* [REQUIREMENTS]: Please write out the material below exactly as given.
-- begin --
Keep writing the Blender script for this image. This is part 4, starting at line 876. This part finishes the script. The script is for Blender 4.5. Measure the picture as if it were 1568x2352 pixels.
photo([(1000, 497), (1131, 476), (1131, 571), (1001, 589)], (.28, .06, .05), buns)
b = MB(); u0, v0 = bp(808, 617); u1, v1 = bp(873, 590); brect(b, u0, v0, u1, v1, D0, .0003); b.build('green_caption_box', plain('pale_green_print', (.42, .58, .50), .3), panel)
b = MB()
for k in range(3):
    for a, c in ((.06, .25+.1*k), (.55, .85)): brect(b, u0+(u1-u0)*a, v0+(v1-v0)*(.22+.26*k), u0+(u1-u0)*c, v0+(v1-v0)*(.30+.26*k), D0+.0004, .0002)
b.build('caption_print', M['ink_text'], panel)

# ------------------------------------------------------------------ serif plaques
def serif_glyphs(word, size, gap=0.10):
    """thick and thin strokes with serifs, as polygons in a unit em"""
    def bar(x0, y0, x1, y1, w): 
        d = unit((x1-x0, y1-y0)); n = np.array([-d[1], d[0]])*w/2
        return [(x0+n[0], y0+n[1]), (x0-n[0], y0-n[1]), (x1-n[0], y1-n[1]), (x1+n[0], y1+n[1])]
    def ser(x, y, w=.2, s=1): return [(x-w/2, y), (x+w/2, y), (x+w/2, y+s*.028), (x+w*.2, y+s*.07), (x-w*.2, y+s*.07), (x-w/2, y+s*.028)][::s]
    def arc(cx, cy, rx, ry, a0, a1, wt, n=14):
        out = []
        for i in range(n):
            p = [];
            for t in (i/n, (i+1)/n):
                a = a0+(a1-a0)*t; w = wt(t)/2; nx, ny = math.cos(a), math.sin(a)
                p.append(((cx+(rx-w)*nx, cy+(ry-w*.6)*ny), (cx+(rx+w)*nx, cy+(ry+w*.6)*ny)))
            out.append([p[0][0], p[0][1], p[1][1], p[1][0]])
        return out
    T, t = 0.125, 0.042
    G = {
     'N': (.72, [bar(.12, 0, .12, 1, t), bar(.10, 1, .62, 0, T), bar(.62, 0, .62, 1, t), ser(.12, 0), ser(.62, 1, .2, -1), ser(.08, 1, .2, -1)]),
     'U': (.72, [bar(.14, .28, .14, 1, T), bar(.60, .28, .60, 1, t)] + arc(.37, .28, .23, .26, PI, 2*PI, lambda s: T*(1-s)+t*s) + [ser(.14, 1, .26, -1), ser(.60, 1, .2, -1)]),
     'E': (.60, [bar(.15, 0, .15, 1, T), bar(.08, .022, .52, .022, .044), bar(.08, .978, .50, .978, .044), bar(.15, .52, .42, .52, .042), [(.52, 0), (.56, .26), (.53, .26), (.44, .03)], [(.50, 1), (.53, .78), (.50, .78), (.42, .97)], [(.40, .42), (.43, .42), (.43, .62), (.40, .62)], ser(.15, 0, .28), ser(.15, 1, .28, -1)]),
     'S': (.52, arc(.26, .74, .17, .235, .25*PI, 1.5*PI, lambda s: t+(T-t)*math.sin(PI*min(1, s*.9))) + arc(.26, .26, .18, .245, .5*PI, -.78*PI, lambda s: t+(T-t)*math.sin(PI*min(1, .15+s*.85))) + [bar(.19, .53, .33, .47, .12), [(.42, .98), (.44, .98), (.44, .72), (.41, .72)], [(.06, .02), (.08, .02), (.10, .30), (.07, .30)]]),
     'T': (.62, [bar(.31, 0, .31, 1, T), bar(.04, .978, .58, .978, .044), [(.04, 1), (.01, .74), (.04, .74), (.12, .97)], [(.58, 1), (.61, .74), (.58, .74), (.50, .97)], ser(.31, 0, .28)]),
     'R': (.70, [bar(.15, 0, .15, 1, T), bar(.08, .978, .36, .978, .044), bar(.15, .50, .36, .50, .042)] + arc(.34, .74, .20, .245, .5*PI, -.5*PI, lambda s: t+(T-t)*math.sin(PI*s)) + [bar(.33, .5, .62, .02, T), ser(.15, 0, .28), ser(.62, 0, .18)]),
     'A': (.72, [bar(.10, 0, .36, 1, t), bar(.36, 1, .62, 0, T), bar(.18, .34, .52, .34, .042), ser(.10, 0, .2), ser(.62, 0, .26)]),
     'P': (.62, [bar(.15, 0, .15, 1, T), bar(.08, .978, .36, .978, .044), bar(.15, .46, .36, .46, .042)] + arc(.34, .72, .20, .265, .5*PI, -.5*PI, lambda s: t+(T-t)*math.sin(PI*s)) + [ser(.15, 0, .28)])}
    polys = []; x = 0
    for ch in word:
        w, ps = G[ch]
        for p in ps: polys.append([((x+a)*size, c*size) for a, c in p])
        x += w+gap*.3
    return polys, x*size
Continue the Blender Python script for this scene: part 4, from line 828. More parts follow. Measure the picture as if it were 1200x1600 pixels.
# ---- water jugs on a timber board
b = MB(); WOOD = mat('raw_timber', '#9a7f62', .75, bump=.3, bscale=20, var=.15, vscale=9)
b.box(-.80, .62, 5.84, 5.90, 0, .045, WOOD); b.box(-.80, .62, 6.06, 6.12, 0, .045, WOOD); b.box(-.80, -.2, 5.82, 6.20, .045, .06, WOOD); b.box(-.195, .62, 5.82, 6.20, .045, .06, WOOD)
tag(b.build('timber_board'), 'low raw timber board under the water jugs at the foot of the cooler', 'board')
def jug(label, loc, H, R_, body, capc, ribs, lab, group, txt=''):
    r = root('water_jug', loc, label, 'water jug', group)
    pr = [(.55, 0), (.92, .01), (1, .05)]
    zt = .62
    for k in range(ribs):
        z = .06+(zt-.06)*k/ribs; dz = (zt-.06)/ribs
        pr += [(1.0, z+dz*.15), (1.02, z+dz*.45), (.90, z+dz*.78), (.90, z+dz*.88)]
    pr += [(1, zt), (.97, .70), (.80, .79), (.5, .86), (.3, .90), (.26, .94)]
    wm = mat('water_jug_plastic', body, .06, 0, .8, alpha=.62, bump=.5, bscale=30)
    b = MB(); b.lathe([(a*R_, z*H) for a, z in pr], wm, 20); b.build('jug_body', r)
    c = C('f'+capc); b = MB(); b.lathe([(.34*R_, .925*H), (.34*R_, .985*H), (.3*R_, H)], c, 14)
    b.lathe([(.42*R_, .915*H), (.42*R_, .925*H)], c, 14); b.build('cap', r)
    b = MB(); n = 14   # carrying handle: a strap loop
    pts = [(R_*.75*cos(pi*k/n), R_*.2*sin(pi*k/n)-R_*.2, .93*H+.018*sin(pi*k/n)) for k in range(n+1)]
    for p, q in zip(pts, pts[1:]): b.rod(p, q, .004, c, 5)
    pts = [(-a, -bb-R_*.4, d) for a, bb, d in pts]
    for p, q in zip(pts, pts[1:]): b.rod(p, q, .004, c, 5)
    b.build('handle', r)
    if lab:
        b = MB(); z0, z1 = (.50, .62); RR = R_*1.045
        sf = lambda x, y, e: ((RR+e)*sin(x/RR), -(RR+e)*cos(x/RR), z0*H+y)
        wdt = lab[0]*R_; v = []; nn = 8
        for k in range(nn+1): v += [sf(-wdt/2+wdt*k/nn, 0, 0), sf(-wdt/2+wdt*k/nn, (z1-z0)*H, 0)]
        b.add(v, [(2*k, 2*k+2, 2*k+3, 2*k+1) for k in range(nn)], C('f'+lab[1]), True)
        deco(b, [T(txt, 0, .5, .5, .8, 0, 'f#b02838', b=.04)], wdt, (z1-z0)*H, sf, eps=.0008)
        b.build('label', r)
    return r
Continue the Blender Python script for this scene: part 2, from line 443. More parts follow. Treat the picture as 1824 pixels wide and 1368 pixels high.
-- end --
* [THE SOLUTION]:
Keep writing the Blender script for this image. This is part 4, starting at line 876. This part finishes the script. The script is for Blender 4.5. Measure the picture as if it were 1568x2352 pixels.
photo([(1000, 497), (1131, 476), (1131, 571), (1001, 589)], (.28, .06, .05), buns)
b = MB(); u0, v0 = bp(808, 617); u1, v1 = bp(873, 590); brect(b, u0, v0, u1, v1, D0, .0003); b.build('green_caption_box', plain('pale_green_print', (.42, .58, .50), .3), panel)
b = MB()
for k in range(3):
    for a, c in ((.06, .25+.1*k), (.55, .85)): brect(b, u0+(u1-u0)*a, v0+(v1-v0)*(.22+.26*k), u0+(u1-u0)*c, v0+(v1-v0)*(.30+.26*k), D0+.0004, .0002)
b.build('caption_print', M['ink_text'], panel)

# ------------------------------------------------------------------ serif plaques
def serif_glyphs(word, size, gap=0.10):
    """thick and thin strokes with serifs, as polygons in a unit em"""
    def bar(x0, y0, x1, y1, w): 
        d = unit((x1-x0, y1-y0)); n = np.array([-d[1], d[0]])*w/2
        return [(x0+n[0], y0+n[1]), (x0-n[0], y0-n[1]), (x1-n[0], y1-n[1]), (x1+n[0], y1+n[1])]
    def ser(x, y, w=.2, s=1): return [(x-w/2, y), (x+w/2, y), (x+w/2, y+s*.028), (x+w*.2, y+s*.07), (x-w*.2, y+s*.07), (x-w/2, y+s*.028)][::s]
    def arc(cx, cy, rx, ry, a0, a1, wt, n=14):
        out = []
        for i in range(n):
            p = [];
            for t in (i/n, (i+1)/n):
                a = a0+(a1-a0)*t; w = wt(t)/2; nx, ny = math.cos(a), math.sin(a)
                p.append(((cx+(rx-w)*nx, cy+(ry-w*.6)*ny), (cx+(rx+w)*nx, cy+(ry+w*.6)*ny)))
            out.append([p[0][0], p[0][1], p[1][1], p[1][0]])
        return out
    T, t = 0.125, 0.042
    G = {
     'N': (.72, [bar(.12, 0, .12, 1, t), bar(.10, 1, .62, 0, T), bar(.62, 0, .62, 1, t), ser(.12, 0), ser(.62, 1, .2, -1), ser(.08, 1, .2, -1)]),
     'U': (.72, [bar(.14, .28, .14, 1, T), bar(.60, .28, .60, 1, t)] + arc(.37, .28, .23, .26, PI, 2*PI, lambda s: T*(1-s)+t*s) + [ser(.14, 1, .26, -1), ser(.60, 1, .2, -1)]),
     'E': (.60, [bar(.15, 0, .15, 1, T), bar(.08, .022, .52, .022, .044), bar(.08, .978, .50, .978, .044), bar(.15, .52, .42, .52, .042), [(.52, 0), (.56, .26), (.53, .26), (.44, .03)], [(.50, 1), (.53, .78), (.50, .78), (.42, .97)], [(.40, .42), (.43, .42), (.43, .62), (.40, .62)], ser(.15, 0, .28), ser(.15, 1, .28, -1)]),
     'S': (.52, arc(.26, .74, .17, .235, .25*PI, 1.5*PI, lambda s: t+(T-t)*math.sin(PI*min(1, s*.9))) + arc(.26, .26, .18, .245, .5*PI, -.78*PI, lambda s: t+(T-t)*math.sin(PI*min(1, .15+s*.85))) + [bar(.19, .53, .33, .47, .12), [(.42, .98), (.44, .98), (.44, .72), (.41, .72)], [(.06, .02), (.08, .02), (.10, .30), (.07, .30)]]),
     'T': (.62, [bar(.31, 0, .31, 1, T), bar(.04, .978, .58, .978, .044), [(.04, 1), (.01, .74), (.04, .74), (.12, .97)], [(.58, 1), (.61, .74), (.58, .74), (.50, .97)], ser(.31, 0, .28)]),
     'R': (.70, [bar(.15, 0, .15, 1, T), bar(.08, .978, .36, .978, .044), bar(.15, .50, .36, .50, .042)] + arc(.34, .74, .20, .245, .5*PI, -.5*PI, lambda s: t+(T-t)*math.sin(PI*s)) + [bar(.33, .5, .62, .02, T), ser(.15, 0, .28), ser(.62, 0, .18)]),
     'A': (.72, [bar(.10, 0, .36, 1, t), bar(.36, 1, .62, 0, T), bar(.18, .34, .52, .34, .042), ser(.10, 0, .2), ser(.62, 0, .26)]),
     'P': (.62, [bar(.15, 0, .15, 1, T), bar(.08, .978, .36, .978, .044), bar(.15, .46, .36, .46, .042)] + arc(.34, .72, .20, .265, .5*PI, -.5*PI, lambda s: t+(T-t)*math.sin(PI*s)) + [ser(.15, 0, .28)])}
    polys = []; x = 0
    for ch in word:
        w, ps = G[ch]
        for p in ps: polys.append([((x+a)*size, c*size) for a, c in p])
        x += w+gap*.3
    return polys, x*size
Continue the Blender Python script for this scene: part 4, from line 828. More parts follow. Measure the picture as if it were 1200x1600 pixels.
# ---- water jugs on a timber board
b = MB(); WOOD = mat('raw_timber', '#9a7f62', .75, bump=.3, bscale=20, var=.15, vscale=9)
b.box(-.80, .62, 5.84, 5.90, 0, .045, WOOD); b.box(-.80, .62, 6.06, 6.12, 0, .045, WOOD); b.box(-.80, -.2, 5.82, 6.20, .045, .06, WOOD); b.box(-.195, .62, 5.82, 6.20, .045, .06, WOOD)
tag(b.build('timber_board'), 'low raw timber board under the water jugs at the foot of the cooler', 'board')
def jug(label, loc, H, R_, body, capc, ribs, lab, group, txt=''):
    r = root('water_jug', loc, label, 'water jug', group)
    pr = [(.55, 0), (.92, .01), (1, .05)]
    zt = .62
    for k in range(ribs):
        z = .06+(zt-.06)*k/ribs; dz = (zt-.06)/ribs
        pr += [(1.0, z+dz*.15), (1.02, z+dz*.45), (.90, z+dz*.78), (.90, z+dz*.88)]
    pr += [(1, zt), (.97, .70), (.80, .79), (.5, .86), (.3, .90), (.26, .94)]
    wm = mat('water_jug_plastic', body, .06, 0, .8, alpha=.62, bump=.5, bscale=30)
    b = MB(); b.lathe([(a*R_, z*H) for a, z in pr], wm, 20); b.build('jug_body', r)
    c = C('f'+capc); b = MB(); b.lathe([(.34*R_, .925*H), (.34*R_, .985*H), (.3*R_, H)], c, 14)
    b.lathe([(.42*R_, .915*H), (.42*R_, .925*H)], c, 14); b.build('cap', r)
    b = MB(); n = 14   # carrying handle: a strap loop
    pts = [(R_*.75*cos(pi*k/n), R_*.2*sin(pi*k/n)-R_*.2, .93*H+.018*sin(pi*k/n)) for k in range(n+1)]
    for p, q in zip(pts, pts[1:]): b.rod(p, q, .004, c, 5)
    pts = [(-a, -bb-R_*.4, d) for a, bb, d in pts]
    for p, q in zip(pts, pts[1:]): b.rod(p, q, .004, c, 5)
    b.build('handle', r)
    if lab:
        b = MB(); z0, z1 = (.50, .62); RR = R_*1.045
        sf = lambda x, y, e: ((RR+e)*sin(x/RR), -(RR+e)*cos(x/RR), z0*H+y)
        wdt = lab[0]*R_; v = []; nn = 8
        for k in range(nn+1): v += [sf(-wdt/2+wdt*k/nn, 0, 0), sf(-wdt/2+wdt*k/nn, (z1-z0)*H, 0)]
        b.add(v, [(2*k, 2*k+2, 2*k+3, 2*k+1) for k in range(nn)], C('f'+lab[1]), True)
        deco(b, [T(txt, 0, .5, .5, .8, 0, 'f#b02838', b=.04)], wdt, (z1-z0)*H, sf, eps=.0008)
        b.build('label', r)
    return r
Continue the Blender Python script for this scene: part 2, from line 443. More parts follow. Treat the picture as 1824 pixels wide and 1368 pixels high.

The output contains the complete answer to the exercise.